While it falls short of Dhanush’s 'VIP', the movie is benignly entertaining in itself.

Bruhaspathi review Watchable in parts if you can forget the Dhanush original
Flix Sandalwood Friday, January 05, 2018 - 18:32

Remaking a mass hit is always a tough job, particularly one that is firmly identified by a star’s performance in the original. So you have Bruhaspathi, a faithful adaptation of Dhanush-starrer Velaiyilla Pattathari (VIP).

While benignly entertaining in itself, the Kannada remake, starring Manoranjan Ravichandran, falls far short of the original – largely because the actor’s performance fails to hit the same notes that Dhanush did.

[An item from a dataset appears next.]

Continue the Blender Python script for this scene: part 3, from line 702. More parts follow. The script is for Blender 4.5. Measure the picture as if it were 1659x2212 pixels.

For those who came in light, Bruhaspathi is a straightforward masala entertainer. Sudheer (Manoranjan) is a jobless engineer who refuses to become a cog in the IT sector. His dream is to become a successful civil engineer and transform the cityscape, but no one wants to hire him. His mother (Sitara) loves him to death, but his father (Avinash) can’t stop comparing him to his gainfully employed younger brother.

Until tragedy strikes at the interval, this conflict dominates the narrative, as Sudheer’s joblessness seems to define his whole life. Post interval, circumstances bring him a job in a construction company. There’s also a massive slum reconstruction project, and some baddies who are enraged that Sudheer stole their government contract and are determined to see him fall.

Much like the original, which director Nanda Kishore makes sure never wanders significantly far from, Bruhaspati feels like two different films split by an interval. While the first half has a more human story that could have made an interesting film all by itself, the second half moves into mass territory and becomes a fairly predictable affair. But both halves are entertaining enough to keep you engaged for the most part.

The biggest drawback of the film is its star. Bruhaspathi, like many other star vehicles, revolves entirely around the hero. There are perhaps a handful of scenes where the character of Sudheer doesn’t occupy the camera’s focus. So, while supporting cast members like Sitara and Avinash turn in a fairly creditable job, and Thaarak Ponnappa has interesting flashes as the baddie, the film has to sink or float on Manoranjan’s performance. And here, the young actor’s inexperience shows.

In the Tamil film, Dhanush underplayed his character in the first half, but knew how to roll out the punches when it came to moments like the big monologue about the blood, sweat and tears that ordinary young men pour into their degrees and job hunts. Filling his shoes with an almost word-for-word translation in some cases, Manoranjan overplays his hand in the smaller scenes and disappoints in his hero moments. It’s not as if he’s unwatchable, but the performance certainly leaves one wanting.

But some of the disappointment also comes from the fact that director Nanda Kishore stays so faithful to the original, and fails to add anything fresh to mark the Kannada remake from the original. Even some of the humour, like the mother’s pithy description of the movie Titanic, which could easily have been varied for a different flavour, are faithfully reproduced.

Still there are moments to enjoy in Bruhaspathi, with the song “Ontharadalli Ella Hayagide” making a strong impression. And if you can manage to forget the original that inspired it, this film can be fairly entertaining.